Publicyte Interviews Lukas Biewald CEO Of Crowdflower, Which Offers Crowdsourcing As A Corporate Service

Lukas Biewald may not currently be a household name in government circles, but he's getting there. The 29-year-old CEO of San Francisco-based Crowdflower has been making the rounds as a featured speaker in public and civic sector conferences like Tim O'Reilly's Gov 2.0 Expo and Andrew Rasiej and Micah Sifry's Personal Democracy Forum.

Publicyte editor-in-chief Mark Drapeau caught up with Lukas over lunch at Otto in Greenwich Village (NYC) for a chat about how his company's work use of crowdsourcing matches up with challenges facing public and civic sector organizations.

What is Crowdflower and how did it come about?

My co-founder and I were working extensively with Amazon "Mechanical Turk", an early platform for crowdsourcing simple tasks for a company called Powerset (which was later sold to Microsoft). Mechanical Turk gave us the initial idea that we could focus an entire company on delivering crowdsourcing services to clients. Fast forward a couple years, and we founded Crowdflower in 2007. At a time when most people barely knew what crowdsourcing meant, we started working with big data for enterprise clients.

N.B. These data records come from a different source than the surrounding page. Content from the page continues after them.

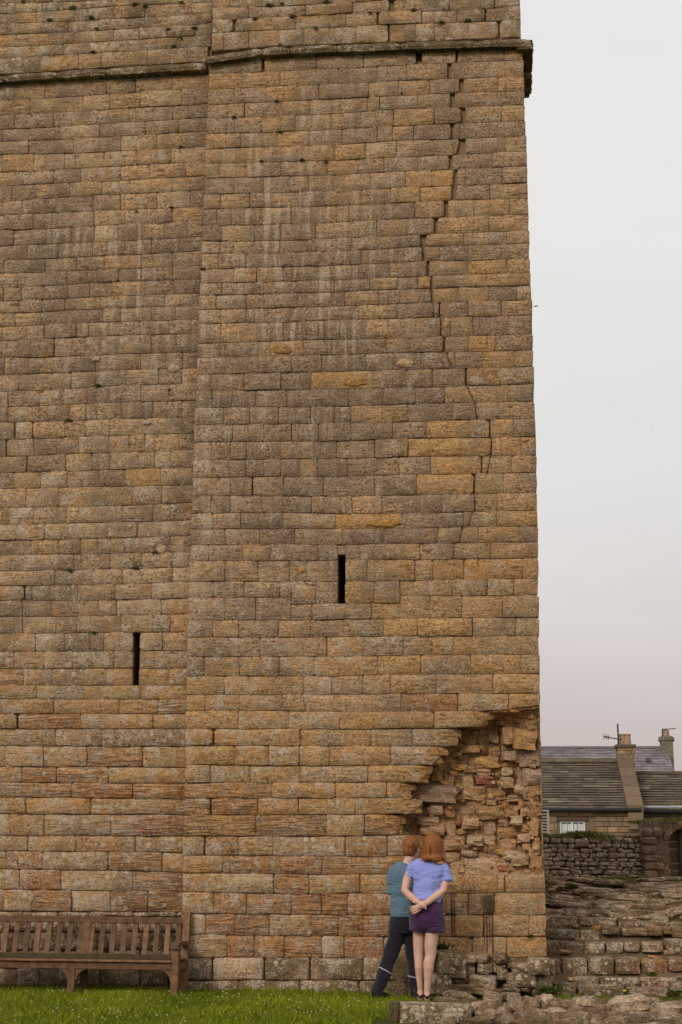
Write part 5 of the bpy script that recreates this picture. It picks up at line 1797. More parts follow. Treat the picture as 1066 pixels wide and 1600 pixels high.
# --- the broken corner: rubble core laid bare
def bowl(x, z):
    e = min(x - HX0, HZ1 - z, z - HZ0)
    d = 0.12 + 0.22 * min(1, max(0, e) / 0.22) * (1 if x < 0.25 else max(0.25, 1 - (x - 0.25) / 0.30))
    return d + 0.05 * mnoise.noise(Vector((x * 4, z * 4, 3))) + 0.025 * mnoise.noise(Vector((x * 13, z * 13, 7)))


nx, nz = 64, 68
v, f = [], []
for j in range(nz + 1):
    for i in range(nx + 1):
        x, z = HX0 - 0.01 + (HX1 - HX0 + 0.01) * i / nx, HZ0 + (HZ1 - HZ0) * j / nz
        v.append((x, bowl(x, z), z))
for j in range(nz):
    for i in range(nx):
        a = j * (nx + 1) + i
        f.append((a, a + 1, a + nx + 2, a + nx + 1))
mk('rubble_core', v, f, M_STONE, tower, smooth=True, tone=(0.40, 0.27, 0.15, 0.0), wear=(0.2, 0.02, 0, 0))

RUB = """690 135 880 220 r -.02;885 135 965 230 t -.02;805 230 940 345 g .13;940 235 965 330 t 0;505 245 585 335 t .02;655 270 715 320 p .04
720 225 805 330 t .09;470 340 595 385 g .06;600 345 635 385 e .03;640 330 725 390 t .03;440 385 515 445 r .03;425 445 515 480 o .03;565 400 715 465 g .04
575 465 665 505 t .05;725 375 830 430 p .09;725 430 830 475 o .03;725 470 800 510 p .08;300 495 365 560 o .04;370 500 440 570 t .03;485 470 565 505 t .03
490 515 560 590 t .05;550 520 670 570 e .05;505 570 625 615 t .04;185 570 455 665 k .10;475 610 620 670 t .04;660 605 755 655 g .05;720 515 810 580 t .08
800 575 880 620 p .08;840 360 965 470 k .03;850 470 965 575 k .04;870 580 965 670 r .02;880 675 968 770 r .03;275 705 375 765 p .06;285 670 400 700 t .05
380 710 445 775 r .03;455 700 570 760 t .02;580 700 735 775 g .06;700 690 750 740 t .04;640 660 700 690 t .05;765 635 865 660 p .08;765 670 825 720 r .06
830 665 875 715 g .05;745 720 830 770 g .08;200 765 340 805 t .08;435 780 485 812 e .05;480 775 580 845 t .07;790 760 870 820 p .09;850 710 910 770 t .06
100 775 160 850 k .02;165 810 215 885 r .02;235 810 385 890 t .06;385 815 450 890 t .04;585 800 690 885 p .01;700 830 830 895 g .05;705 780 780 830 t .04
850 815 910 860 g .06;910 780 968 890 g .04;75 860 160 905 p .02;160 880 235 960 g .03;510 885 605 935 p .07;610 885 690 945 p .04;720 900 815 970 t .04
825 880 910 935 p .07;360 890 500 990 t .05;370 990 470 1050 t .06;475 980 570 1022 p .06;640 945 690 1000 t .03;690 970 790 1008 g .06;740 985 890 1035 p .10
785 1025 895 1065 t .09;890 970 940 1020 t .06;915 935 950 970 p .07;930 895 972 1005 g .05;500 1030 690 1125 p .00;695 1072 765 1122 e .02;770 1060 880 1115 t .01
900 1010 980 1115 g .03;410 1050 500 1130 t .01;240 960 360 1060 t .02;60 910 160 1000 t .02;150 965 240 1060 g .02;40 1000 150 1090 t .02;160 1060 400 1130 t .02
330 540 400 575 g .03;850 610 890 660 t .05;600 500 640 520 o .03;690 500 720 530 t .04;545 905 600 960 t .03;600 950 640 985 r .02;860 930 915 970 t .05
800 700 850 730 t .05;730 660 765 700 g .04;455 845 520 880 g .03;560 850 590 880 r .02"""
TONES['e'] = (0.34, 0.11, 0.055)
for item in RUB.replace('\n', ';').split(';'):
    t = item.split()
    a = [600 + float(t[0]) * .2533, 1080 + float(t[1]) * .2533, 600 + float(t[2]) * .2533, 1080 + float(t[3]) * .2533]
    pr = float(t[5]) * 1.5
    c = P((a[0] + a[2]) / 2, (a[1] + a[3]) / 2, 0.2)
    yb = bowl(c[0], c[2])
    p0, p1 = P(a[0], a[1], yb - pr), P(a[2], a[3], yb - pr)
    w, h = p1[0] - p0[0], p0[2] - p1[2]
    dep = 0.16 + pr
    cc = ((p0[0] + p1[0]) / 2, max(0.035, yb - pr) + dep / 2 - 0.01, (p0[2] + p1[2]) / 2)
    if p1[0] > XR - 0.02:
        cc = (cc[0] - max(0, p1[0] - XR + 0.004) / 2, cc[1], cc[2])
    tl = rng.uniform(-0.10, 0.10) if w > 0.12 else rng.uniform(-0.2, 0.2)
    v, f = boulder(cc, (w * 1.04, dep, h * 1.06), rng, 2 if w < .12 else 3, rng.uniform(6, 12), 0.10, rng.uniform(-0.2, 0.2), tl, rng.uniform(-0.1, 0.3))
    mk('rubble_stone', v, f, M_RUBBLE, tower, origin=cc, tone=jittone(tuple(q_ * k_ for q_, k_ in zip(TONES[t[4]], (.92, .95, 1.06))), rng, 0.2) + (0.0,), wear=(0.0 if t[4] != 'k' else .2, 0.02, 0, 0.1))
for vis, tg, q, Y, st, li, fl, row, cl in blocks:
    if not (tg == 'R' and 40 <= row <= 46 and fl & 8):
        continue
    h = (q[1][1] - q[2][1])
    for zf, hf in ((.27, .52), (.76, .5)):
        x = q[2][0] + (q[1][0] - q[2][0]) * zf - .085 + rng.uniform(-.03, .01)
        z = q[2][1] + h * zf
        v, f = boulder((x, .125, z), (rng.uniform(.19, .26), .21, h * hf * 1.0), rng, 4, rng.uniform(5, 8), .075, rng.uniform(.35, .65), rng.uniform(-.12, .05), rng.uniform(-.1, .15))
        mk('broken_edge', v, f, M_STONE, tower, origin=(x, .1, z), tone=jittone(TONES[rng.choice('ggtg')], rng, .1) + (.1,), wear=(.15, .15, 0, .1))
for k in range(7):
    px_ = 772 + k * 10
    c = P(px_, 1111 - max(0, k - 3) * 2, 0.05)
    v, f = boulder((c[0], .09, c[2] + .01), (rng.uniform(.09, .14), .15, rng.uniform(.035, .06)), rng, 3, 5, .12, rng.uniform(-.2, .2), rng.uniform(-.25, .05))
    mk('broken_edge', v, f, M_STONE, tower, origin=(c[0], .09, c[2]), tone=jittone(TONES['g'], rng, .1) + (.1,), wear=(.15, .15, 0, .1))
small = MB()
for k in range(230):
    x, z = rng.uniform(HX0 + 0.03, XR - 0.03), rng.uniform(HZ0 + 0.02, HZ1 - 0.03)
    s_ = rng.uniform(0.02, 0.055)
    v, f = boulder((x, bowl(x, z) - rng.uniform(-0.01, 0.03), z), (s_ * rng.uniform(1, 1.9), 0.1, s_), rng, 2, 5, 0.16, rng.uniform(-.4, .4), rng.uniform(-.3, .3))
    small.add(v, f, jittone(TONES[rng.choice('ttggpkr')], rng, 0.15) + (0,), (0.1, 0.05, 0, 0.2))
o = small.build('core_chippings', M_RUBBLE, tower)
o['kind'] = 'stuff'

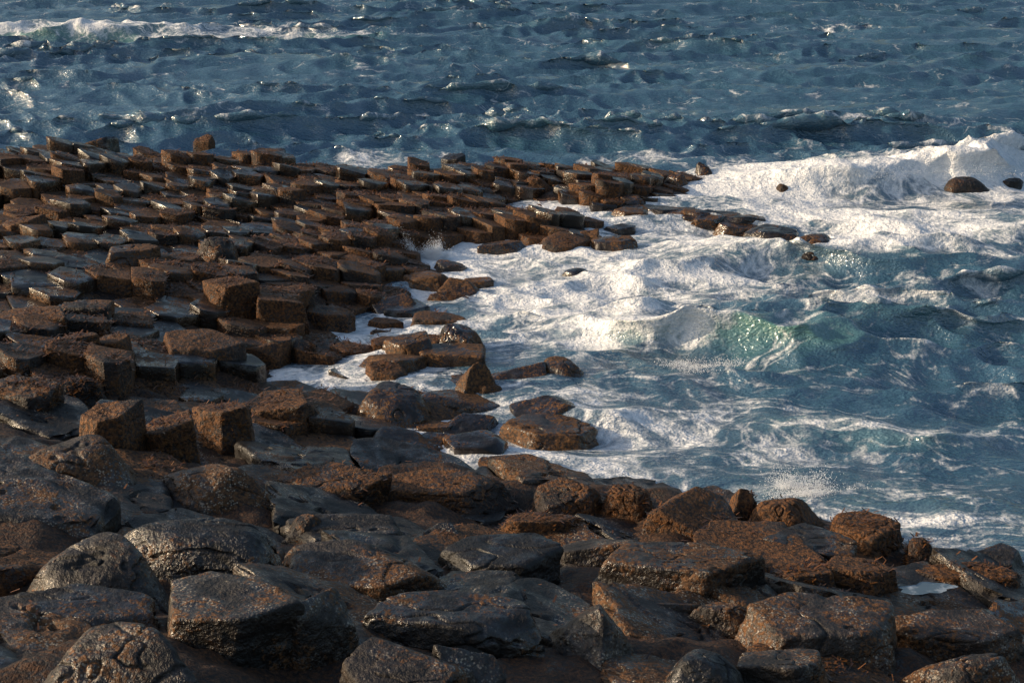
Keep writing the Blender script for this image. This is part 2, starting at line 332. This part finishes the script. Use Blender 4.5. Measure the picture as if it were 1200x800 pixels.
# boxes are where each rock stands: x0,y0,x1,y1 ; kind ; material ; label ; short reference
LM=[
((0,606,185,712),'dome','S','rounded black slab with a curved crack at the left edge','cracked black slab'),
((60,590,312,672),'dome','S','long smooth grey whaleback rock with a vertical crack across it','grey whaleback rock'),
((148,530,322,592),'dome','S','pale speckled low dome rock below the tall split blocks','speckled low dome'),
((-20,498,152,578),'dome','S','broad rock with white barnacled crown at left edge below the weedy slabs','barnacled left rock'),
((-20,682,180,745),'slab','B','dark flat slab under the cracked black slab','dark under slab'),
((20,714,255,815),'dome','S','big speckled round boulder in the bottom left corner','corner boulder'),
((180,664,345,765),'block','S','square dark block with sheer front in lower left','sheer dark block'),
((290,670,412,765),'tilt','S','steep barnacled block dropping to the right of the square dark block','steep barnacled block'),
((298,628,528,700),'slab','S','wide flat slab ending in a point over the lower rocks','pointed flat slab'),
((412,686,632,762),'slab','B','broad wet black block with a smooth sloping top in bottom centre','wet black block'),
((622,690,758,772),'point','S','sunlit pyramid shaped rock with a sharp peak in bottom centre','peaked pyramid rock'),
((395,742,560,815),'slab','S','speckled slab cut by the bottom edge left of centre','bottom edge slab'),
((505,742,592,812),'tilt','S','narrow speckled wedge leaning right at bottom edge','leaning wedge'),
((770,748,878,812),'dome','B','round black boulder at the bottom edge right of centre','round black boulder'),
((650,612,745,662),'tilt','S','small upright wedge rock between two flat slabs','upright wedge'),
((500,622,655,680),'slab','B','shiny wet flat slab left of the small upright wedge','shiny flat slab'),
((690,626,902,702),'slab','B','very wide dark shelf rock with a smooth wet top','wide dark shelf'),
((624,553,712,596),'slab','W','brown weedy block at the water edge left of its twin','left weedy shore block'),
((700,558,768,596),'dome','W','brown weedy block at the water edge right of its twin','right weedy shore block'),
((448,548,602,586),'slab','W','long low weedy ledge at the end of the foamy inlet','long weedy ledge'),
((752,568,878,628),'tilt','W','big brown boulder standing at the water edge with overhanging lip','big brown shore boulder'),
((850,566,895,600),'point','W','small pointed rock between two brown shore boulders','small pointed shore rock'),
((876,572,978,618),'dome','W','rounded brown boulder on the shore below the wave splash','splash boulder'),
((976,597,1072,650),'slab','W','dark brown square boulder on the shore at right','square shore boulder'),
((880,612,1012,662),'slab','B','flat wet ledge with water film behind the shore boulders','water film ledge'),
((1062,626,1100,652),'dome','W','little round rock touching the square shore boulder','little round rock'),
((1150,634,1215,668),'slab','B','low dark rock at right edge beside the foam','right edge rock'),
((968,645,1060,690),'slab','W','tilted brown plate leaning toward the sea at right','tilted brown plate'),
((900,655,985,692),'slab','W','weed covered hump in front of the water film ledge','weedy hump'),
((868,690,1068,778),'slab','S','wide weedy speckled slab in lower right','wide lower right slab'),
((1048,710,1215,762),'slab','S','flat brown slab reaching the right edge','right flat slab'),
((1055,752,1215,812),'dome','S','low rounded rock in the bottom right corner','bottom right rock'),
((798,694,896,738),'dome','S','oval brown rock between the dark shelf and lower slab','oval brown rock'),
((870,748,985,812),'slab','S','speckled flat rock right of the round black boulder','flat speckled rock'),
((738,686,822,728),'tilt','B','small black wedge behind the peaked pyramid rock','small black wedge'),
((325,600,475,640),'slab','S','thin speckled slab behind the pointed flat slab','thin speckled slab'),
((330,596,388,632),'dome','G','mossy golden brown stub beside the grey whaleback','golden stub'),
((460,612,540,652),'tilt','S','grey broken plate behind the shiny flat slab','grey broken plate'),
((1060,655,1200,682),'slab','W','reddish low ledge on the right shore','reddish ledge'),
((580,595,690,625),'slab','W','flat brown slab behind the upright wedge','flat brown slab'),
((300,540,450,592),'slab','W','broad brown slab at the foot of the pool side block','broad brown slab'),
((510,420,592,468),'point','E','pointed brown boulder standing alone in the foam','lone pointed boulder'),
((506,380,572,416),'dome','E','rounded brown boulder behind the lone pointed one','rounded inlet boulder'),
((566,420,650,450),'tilt','E','long low black ledge running into the breaking wave','low black ledge'),
((625,418,694,446),'dome','E','outer black ledge rock wrapped by the breaking wave','outer ledge rock'),
((578,486,704,530),'slab','E','broad brown rock washed by foam in the inlet','washed brown rock'),
((600,460,684,492),'tilt','E','low rock with white water pouring over it','pouring rock'),
((405,448,518,505),'dome','E','dark rounded rock with water trickling off its side','trickling rock'),
((500,482,590,516),'tilt','E','flat sunken rock in the foam below the trickling rock','sunken flat rock'),
((508,322,566,350),'tilt','E','flat dark rock poking out of foam in upper inlet','upper inlet rock'),
((442,390,512,425),'slab','E','flat weedy rock at the foam edge left of the rounded boulder','weedy foam edge rock'),
((425,415,480,448),'block','W','squat block above the trickling rock','squat block'),
((278,446,368,500),'block','W','broad block with undercut front beside the white pool','pool side block'),
((214,452,292,520),'block','W','large square weedy column beside the pool side block','large square column'),
((156,468,230,536),'block','W','tall dark column with ragged top left of the large square column','tall ragged column'),
((92,456,160,536),'block','W','tall leaning slab with sharp edge at left','tall leaning slab'),
((-15,428,62,492),'block','G','orange lit rock face at the left edge','orange lit rock'),
((45,432,120,470),'dome','G','golden weed covered mound beside the orange lit rock','golden mound'),
((172,376,278,432),'block','W','large hexagonal block standing proud with flat top in mid causeway','proud hexagonal block'),
((272,382,338,430),'block','W','square block joined to the right of the proud hexagonal block','joined square block'),
((334,386,372,428),'block','W','narrow column right of the joined square block','narrow column'),
((70,380,115,422),'block','W','short dark column left of the shorter twin','short dark column'),
((106,384,152,424),'block','W','shorter twin column left of the proud hexagonal block','shorter twin'),
((-15,346,80,396),'block','W','big dark block with flat top at left edge above the orange rock','big left block'),
((70,342,126,384),'block','W','brown block right of the big left block','brown neighbour block'),
((236,314,302,366),'block','W','tall dark six sided column in the middle of the causeway','tall dark column'),
((294,328,362,382),'block','W','stepped column just right of the tall dark column','stepped column'),
((358,350,412,388),'block','W','low column beside the end of the stepped column','low end column'),
((214,274,276,306),'dome','W','dark weedy hump on the causeway','dark hump'),
((112,284,180,312),'slab','E','oval grey wet top shining with sky light','oval grey top'),
((0,248,58,282),'block','W','broad brown column near left edge of upper causeway','upper left column'),
((84,156,134,192),'tilt','E','tilted shiny slab raised at the far left crest','tilted crest slab'),
((224,158,250,184),'block','W','upright small block on the far crest against sea','upright crest block'),
((30,170,75,192),'block','W','raised brown block near the far left corner','far left block'),
((292,174,332,192),'slab','B','flat block on the crest right of the upright one','flat crest block'),
((516,178,546,197),'block','E','dark end block where the crest dips to the sea','dip end block'),
((615,206,648,218),'dome','W','dark round stone in the middle of the far spit','spit round stone'),
((776,202,812,219),'dome','E','rounded last block on the tip of the spit','spit tip block'),
((815,190,838,204),'dome','E','small black rock just off the spit tip','off tip rock'),
((905,214,930,227),'dome','N','small rock half buried in white surf','surf rock'),
((1066,180,1088,193),'point','N','tiny dark rock in the spray on upper right','spray rock'),
((1112,206,1162,216),'dome','N','low dark rock in the surf near right edge','low surf rock'),
((1166,205,1212,219),'slab','N','brown rock at the right edge in the surf','right surf rock'),
((790,247,856,260),'dome','E','flat reef rock nearest the spit','flat reef rock'),
((832,252,912,272),'dome','E','middle reef rock with foam around','middle reef rock'),
((876,262,948,282),'slab','E','dark reef hump left of the last one','dark reef hump'),
((926,271,988,291),'dome','E','last and rightmost hump of the small reef','last reef hump'),
((690,234,722,250),'block','E','block at foam edge under the spit','under spit block'),
((172,39,232,45),'point','N','distant low dark rock in the breaking wave at top left','distant breaker rock'),
((680,268,704,284),'block','E','last small block of the inner shore row','inner row end block'),
((455,470,545,500),'tilt','E','wet brown shelf right of the trickling rock','wet brown shelf'),
((545,446,600,462),'dome','E','thin brown shelf behind the lone pointed boulder','thin brown shelf'),
((655,312,700,324),'dome','E','small rock barely showing in the foam of upper inlet','awash rock'),
((470,507,560,530),'slab','E','narrow dark shelf at the head of the inlet','head shelf'),
((450,350,505,372),'slab','E','low black rock at the foam edge under the upper inlet rock','foam edge black rock'),
]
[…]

CrowdFlower breaks down large repetitive jobs into small pieces and has lots of people work on them all over the Internet.  This lets anyone, anywhere get compensated for useful work. From some of my earlier work in artificial intelligence, I realized that many of the promises of artificial intelligence could be realized by using human intelligence on a large scale.

Where is Crowdflower based?

We're still in tech startup mode in San Fransisco, currently based in the eclectic and fun Mission District.

What has your experience been interacting with tech communities focused on the public and civic sectors, like when you've attended the Gov 2.0 Expo I co-chaired in 2010?

We've seen quite a growing interest in these different sectors, and we're actively looking for opportunities to explore different forums and to get Crowdflower into new verticals. For example, I'm going to a geo-spatial information conference soon in the Middle East. In another example, we've been talking with someone about crowdsourcing urban planning in Vancouver. And we definitely keep an eye on the big picture - I think initiatives like crowdsourcing the new Icelandic constitution are awesome.

I would add that the tech community focused on the public and civic sectors is really smart and motivated,but it's really small compared to the broader tech community that mostly mistrusts government.

Crowdflower's clients/customers tend to be large corporations. Would Crowdflower consider taking clients in the government or other nonprofit organizations?

In fact,we do have clients in the government and nonprofit sectors. And there's no question that Crowdflower is interested in doing more work in government, healthcare, and other public and civic verticals. And we're also involved in using our crowdsourcing platform for philanthropic causes; Check out Mission 4636, for example, which has done a lot to help post-disaster Haiti.

Large public or civic organizations often have a large group of fans or constituents that corporations don't have. This makes crowdsourcing even more relevant and useful for them. One of the challenges a corporation faces is motivating people; many civic sector organizations don't have that problem and they can even increase engagement while getting useful work done.

What's the biggest misconception about using crowdsourcing to solve organizational problems?

There's a lot of sketpicism about whether or not it actually works. We constantly have to "draw back the curtain" to show quality that the client is looking for. Clients really want to know, "if we do this, how do I justify this innovative approach?" We have to guarantee the scalability and accuracy that our clients demand from us. We need to get to 99% accuracy for our clients, and the difference between paying for 99% accurate versus 97% accurate is what differentiates us from our competitors. In order to do that, we have a larger labor source and more operational experience.

Will crowdsourcing be relevant during the 2012 elections? How?

Aboslutely. Crowdsourcing is likely to be seen in everything from sentiment analysis to doing background research on candidates and issues. Whenever you need large data sets in real time is where crowdsourcing comes in. This is probably going to be true even during the actual elections themselves.

What can people expect to see from you in the near future?

I deeply care about philanthropic and public-good uses of crowdsourcing, so I think you'll see more from us in the humanitarian sector - crisis relief work, etc.

Lukas Biewald is the Chairman of Crowdflower.